Siyasi filmler toplumların tarihsel dönemeçlerini, toplumsal mücadelelerini ve güç dengelerini anlamak için etkileyici birer araçtır. Bu filmlerden alınacak en önemli dersler hepimizin toplumsal ve siyasi sorumluluklarımızın farkına varmamız, adalet, özgürlük, eşitlik gibi değerlere sahip çıkmamızdır.

Siyasi entrikalar, direnişler, bağımsızlık mücadeleleri ve etik çatışmalar bize ilham verici örnekler sunar. Sinemanın bu güçlü dili bize sadece hikayeler sunmakla kalmaz, aynı zamanda bizi dünyaya daha eleştirel bir gözle bakmaya ve sorumluluk almaya teşvik eder.

Siyasi filmlerden güç sahibi olanların kontrolsüz kaldığında toplumu nasıl manipüle edebileceğini ve adaletin her zaman peşinden koşulması gereken bir değer olduğunu öğreniriz.

Özgürlük için verilen mücadelenin evrensel olduğunu ve bireylerin baskı ve korku karşısında bile seslerini yükseltebileceğini öğreniriz. Sembollerin ve fikirlerin nasıl bir halk hareketini tetikleyebileceğinin farkına varırız.
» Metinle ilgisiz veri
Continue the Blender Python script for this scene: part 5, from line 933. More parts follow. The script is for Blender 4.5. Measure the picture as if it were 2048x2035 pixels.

Bireylerin haklarını korumak ve toplumsal eşitliği sağlamak için aktif bir şekilde mücadele etmesi gerektiği mesajını alırız. Sivil haklar mücadelesinin sadece bireyler için değil, toplumun bütünlüğü ve sosyal adalet için ne kadar önemli olduğunun bilincine varırız.

La Commune Paris 1871 - Paris Komünü 1871 (2000)

Yönetmenliğini Peter Watkins'in yaptığı 5 saat 46 dakika süren La Commune (Paris 1871), Paris Komünü’nü olağanüstü bir biçimde ele alıyor.

Film devrimci ve ilerici idealleri savunan Komünarları merkeze alarak sıradan insanların özgürlük, eşitlik ve dayanışma mücadelesine odaklanıyor. Watkins özellikle işçi sınıfının ve ezilenlerin sesine yer veriyor, Paris sokaklarında direnen ve yeni bir düzen arayışında olan insanların hikâyesini anlatıyor. Bu bağlamda La Commune sadece tarihsel bir olayı canlandırmakla kalmıyor, aynı zamanda izleyiciyi düşündürüyor, günümüz dünyasıyla da köprüler kuruyor.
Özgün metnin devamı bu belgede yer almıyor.